George Dreyfus AM
German-born Australian composer and bassoonist
Gender | Male |
---|---|
Nationality | Australia |
Website | http://www.australianmusiccentre.com.au/artist/dreyfus-george |
George Dreyfus was born in Wuppertal in 1928. After fleeing Nazi persecution in 1939, he and his family settled in Melbourne. He trained as a bassoonist and began a career as an orchestral musician, playing for JC Williamson’s touring orchestra and eventually the Victorian Symphony Orchestra (1953–64). In 1955 a grant enabled him to continue instrumental studies at the Imperial Academy of Music in Vienna. Back in Australia in 1956 he completed his first composition, Trio for Flute, Clarinet and Bassoon (1956). In the early 1960s up to and including his opera Garni Sands (1965-6), Dreyfus explored modernist European sounds in his work.
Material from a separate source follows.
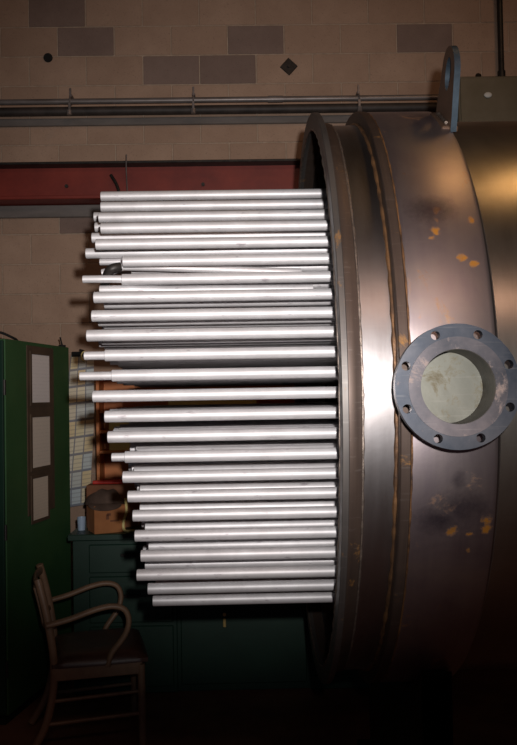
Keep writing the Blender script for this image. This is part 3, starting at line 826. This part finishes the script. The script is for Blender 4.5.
GB_ = [[b.verts.new(cpnt(i / NU, j / NV, .004)) for j in range(NV + 1)] for i in range(NU + 1)]
for i in range(NU):
    for j in range(NV):
        for G_ in (GF_, GB_):
            f = b.faces.new((G_[i][j], G_[i + 1][j], G_[i + 1][j + 1], G_[i][j + 1]))
            for lp, (uu, vv) in zip(f.loops, ((i, j), (i + 1, j), (i + 1, j + 1), (i, j + 1))): lp[uvl].uv = (uu / NU, vv / NV)
obj('sheet', b, k.m, ch, smooth=60)
b = bmesh.new(); box(b, (0.0, .01, HH + .005), (.09, .02, .035), .004); cyl(b, (0.02, .09, HH + .03), (0.02, -.03, HH + .03), .008, n=8)
obj('clip', b, M['black'], ch)
b = bmesh.new(); pathtube(b, [(.045 + .02 * cos(t), -.02, HH - .01 + .03 * sin(t)) for t in [2 * pi * i / 16 for i in range(16)]], .005, 6, True)
obj('tape_loop', b, M['yellow'], ch)

# ------------------------------------------------------------------ armchair
AC = empty('armchair', (sx(-.644, 4.235), 4.235, 0), radians(12.6)); tag(AC, 'worn wooden office armchair with a brown padded seat', 'chair')
hw, fd, rd = .235, .215, -.215       # half width, front x, rear x
def leg(pts, a=.016, b_=.018, up=(0, 1, 0)):
    b = bmesh.new(); pathtube(b, smoothpath(pts, 6), 0, 10, flat=(a, b_, up)); return b
for s in (-1, 1):
    obj('leg', leg([(fd - .012, s * (hw - .018), .012), (fd - .014, s * (hw - .018), .2), (fd - .016, s * (hw - .018), .40)], .018, .019), M['wood'], AC, smooth=60)
    # rear leg and back post in one sweep
    obj('leg', leg([(rd - .115, s * (hw - .02), .012), (rd - .04, s * (hw - .02), .14), (rd, s * (hw - .02), .30), (rd + .005, s * (hw - .02), .45),
                    (rd - .014, s * (hw - .02), .60), (rd - .04, s * (hw - .03), .73), (rd - .065, s * (hw - .045), .83)], .016, .019), M['wood'], AC, smooth=60)
    # bent-wood arm
    y = s * (hw + .012)
    b = bmesh.new()
    pathtube(b, smoothpath([(rd - .025, y, .625), (rd + .08, y + s * .005, .648), (rd + .20, y + s * .01, .685), (rd + .28, y + s * .01, .695), (rd + .335, y + s * .01, .675),
                            (rd + .355, y + s * .008, .62), (rd + .335, y, .55), (rd + .275, y - s * .01, .47), (rd + .255, y - s * .012, .41)], 7), 0, 12, flat=(.019, .014, (0, 1, 0)))
    obj('arm', b, M['wood'], AC, smooth=60)
    obj('seat_rail', bb((rd, s * (hw - .018) - .012, .355), (fd - .02, s * (hw - .018) + .012, .415), .003), M['wood'], AC)
    obj('stretcher', leg([(rd - .01, s * (hw - .02), .26), (fd - .02, s * (hw - .02), .27)], .009, .009), M['wood'], AC, smooth=60)
    obj('stretcher', leg([(rd - .03, s * (hw - .02), .155), (fd - .02, s * (hw - .02), .165)], .009, .009), M['wood'], AC, smooth=60)
    
obj('seat_rail', bb((fd - .035, -hw + .02, .355), (fd - .01, hw - .02, .415), .003), M['wood'], AC)
obj('seat_rail', bb((rd - .01, -hw + .02, .355), (rd + .015, hw - .02, .415), .003), M['wood'], AC)
# padded seat
b = bmesh.new(); NX, NY = 16, 16; g0 = []
for i in range(NX + 1):
    r_ = []
    for j in range(NY + 1):
        u = 2 * i / NX - 1; v = 2 * j / NY - 1
        e = (1 - abs(u) ** 5) * (1 - abs(v) ** 5)
        r_.append(b.verts.new((.23 * u * (1 - .02 * v * v) + .005, (.245 - .015 * (u < 0) * abs(u)) * v, .435 + .042 * e ** .5 - .012 * math.exp(-3 * (u * u + v * v)))))
    g0.append(r_)
g1 = [[b.verts.new((v_.co.x, v_.co.y, .416)) for v_ in r_] for r_ in g0]
for i in range(NX):
    for j in range(NY):
        b.faces.new((g0[i][j], g0[i + 1][j], g0[i + 1][j + 1], g0[i][j + 1])); b.faces.new((g1[i][j], g1[i][j + 1], g1[i + 1][j + 1], g1[i + 1][j]))
for i in range(NX):
    b.faces.new((g0[i][0], g1[i][0], g1[i + 1][0], g0[i + 1][0])); b.faces.new((g0[i][NY], g0[i + 1][NY], g1[i + 1][NY], g1[i][NY]))
    b.faces.new((g0[0][i], g0[0][i + 1], g1[0][i + 1], g1[0][i])); b.faces.new((g0[NX][i], g1[NX][i], g1[NX][i + 1], g0[NX][i + 1]))
obj('seat', b, M['leather'], AC, smooth=50)
# back: curved rails and slats
def rail(z, x, h): 
    b = bmesh.new(); pathtube(b, smoothpath([(x, -hw + .03, z), (x - .025, -.1, z), (x - .03, 0, z), (x - .025, .1, z), (x, hw - .03, z)], 5), 0, 10, flat=(.010, h, (1, 0, 0))); return b
o = obj('back_rail', rail(.80, rd - .052, .022), M['wood'], AC, smooth=60)
o = obj('back_rail', rail(.60, rd - .018, .016), M['wood'], AC, smooth=60)
for y in (-.12, -.06, 0, .06, .12):
    obj('back_slat', leg([(rd - .042, y, .605), (rd - .062, y, .70), (rd - .082, y, .78)], .008, .012, (1, 0, 0)), M['wood'], AC, smooth=60)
After completing the opera, Dreyfus turned his back on advanced idioms and decided to become a freelance composer. His First Symphony (1967) is already aggressive in its traditionalism. At the same time, he developed a vein of self-lacerating humour and irreverent comedy that unified his musical output and his public persona to an extent unique among Australian composers. His theatre pieces moved towards fable, comedy and revue; his account of the rejection of the opera The Gilt-Edged Kid (1970) became a set piece of the surrealistically entertaining, often musically punctuated, monologues that constituted part of his public identity.
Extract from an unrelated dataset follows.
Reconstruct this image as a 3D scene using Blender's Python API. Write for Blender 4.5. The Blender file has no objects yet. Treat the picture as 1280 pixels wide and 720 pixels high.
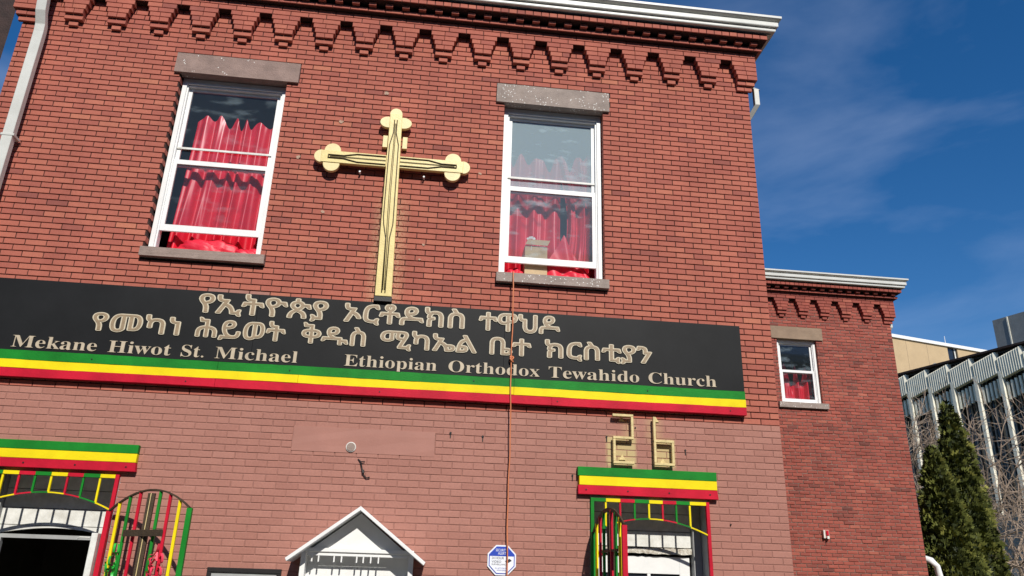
import bpy, bmesh, math, random
from mathutils import Matrix, Vector
random.seed(7)
S = bpy.context.scene
COL = S.collection
R = math.radians

# ------------------------------------------------------------------ camera
yaw, pit, rol = 0.10794, 0.36306, 0.03051
fw = Vector((math.sin(yaw)*math.cos(pit), math.cos(yaw)*math.cos(pit), math.sin(pit)))
rt = Vector((math.cos(yaw), -math.sin(yaw), 0)); up = rt.cross(fw)
r2 = rt*math.cos(rol)+up*math.sin(rol); u2 = -rt*math.sin(rol)+up*math.cos(rol)
cam_d = bpy.data.cameras.new('camera'); cam = bpy.data.objects.new('camera', cam_d); COL.objects.link(cam)
m = Matrix((r2, u2, -fw)).transposed().to_4x4(); m.translation = Vector((-3.801, -7.886, 1.6)); cam.matrix_world = m
cam_d.sensor_width = 36; cam_d.lens = 0.9635*36/1.28; cam_d.clip_end = 5000; cam_d.clip_start = 0.05
S.camera = cam

# ------------------------------------------------------------------ sky and sun
SUN_EL, SUN_AZ = R(39), R(9)          # sun stands to the right of the facade's normal
sd = Vector((math.sin(SUN_AZ)*math.cos(SUN_EL), -math.cos(SUN_AZ)*math.cos(SUN_EL), math.sin(SUN_EL)))
sl = bpy.data.lights.new('sun', 'SUN'); sl.energy = 4.9; sl.angle = R(0.5); sl.color = (1, 0.955, 0.88)
so = bpy.data.objects.new('sun', sl); COL.objects.link(so); so.location = (20, -40, 40)
so.rotation_euler = sd.to_track_quat('Z', 'Y').to_euler()
W = bpy.data.worlds.new('World'); S.world = W; W.use_nodes = True
nt = W.node_tree; nt.nodes.clear(); N = nt.nodes.new; LK = nt.links.new
sky = N('ShaderNodeTexSky'); sky.sky_type = 'NISHITA'; sky.sun_disc = False
sky.sun_elevation = SUN_EL; sky.sun_rotation = math.pi-SUN_AZ
sky.altitude = 0; sky.air_density = 1.0; sky.dust_density = 0.15; sky.ozone_density = 3.5
tc = N('ShaderNodeTexCoord'); mp = N('ShaderNodeMapping'); mp.inputs['Scale'].default_value = (1.2, 1.2, 4.0)
mp.inputs['Rotation'].default_value = (0.25, 0.1, 0.5)
nz = N('ShaderNodeTexNoise'); nz.inputs['Scale'].default_value = 1.6; nz.inputs['Detail'].default_value = 8; nz.inputs['Roughness'].default_value = .52; nz.inputs['Distortion'].default_value = .35
cr = N('ShaderNodeValToRGB'); cr.color_ramp.elements[0].position = .45; cr.color_ramp.elements[1].position = .86
cr.color_ramp.elements[1].color = (.34, .34, .34, 1)
hs = N('ShaderNodeHueSaturation'); hs.inputs['Saturation'].default_value = 1.32; hs.inputs['Value'].default_value = 1.0
mx = N('ShaderNodeMixRGB'); mx.inputs[2].default_value = (7.6, 8.8, 10.6, 1)
bg = N('ShaderNodeBackground'); bg.inputs['Strength'].default_value = 0.092; wo = N('ShaderNodeOutputWorld')
LK(tc.outputs['Generated'], mp.inputs[0]); LK(mp.outputs[0], nz.inputs['Vector']); LK(nz.outputs['Fac'], cr.inputs[0])
LK(sky.outputs[0], hs.inputs['Color']); LK(hs.outputs[0], mx.inputs[1]); LK(cr.outputs[0], mx.inputs[0])
tn = N('ShaderNodeMixRGB'); tn.blend_type = 'MULTIPLY'; tn.inputs[0].default_value = 1; tn.inputs[2].default_value = (1.03, 1.03, 1.12, 1)
LK(mx.outputs[0], tn.inputs[1]); LK(tn.outputs[0], bg.inputs[0]); LK(bg.outputs[0], wo.inputs[0])
S.view_settings.view_transform = 'Standard'; S.view_settings.look = 'None'; S.view_settings.gamma = 1
S.view_settings.use_curve_mapping = False; S.view_settings.exposure = 0.0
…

During the 1970s and 80s, Dreyfus was busy with music for films, television and theatre. His exuberant adaptation of a traditional 19th-century song for the title theme of Rush (1974), a television gold rush adventure series, became popular on both radio and recording. Australian Aboriginal tradition entered his concert music with the Sextet (1971) for didjeridu and wind quintet, which maintains the independence of a rhythmicized didjeridu drone within the activity of Western wind instruments. He also used a didjeridu, an Italian zampogna and a Chinese suona in the instrumentation of Rathenau (1991–2), a large operatic score. Based on a German language libretto by Volker Elis Pilgrim, the opera uses simultaneously sung texts to invoke a theatrical meditation on the career of a German industrialist (a surrogate for Dreyfus’s own father) who became too patriotic for the good of his own German-Jewish identity. With this work, therefore, and also with its successor, Die Marx Sisters (1994–5), Dreyfus returned to his origins without neglecting the traits of his adopted homeland.
In 1991 Dreyfus was awarded the Australia Council's Don Banks Fellowship, and in 1992 was made a Member of the Order of Australia for his services to music. In 2002 he was awarded the Bundesverdienstkreuz 1. Klasse. At the APRA Music Awards of 2013 he was recognised for his Distinguished Services to Australian Music.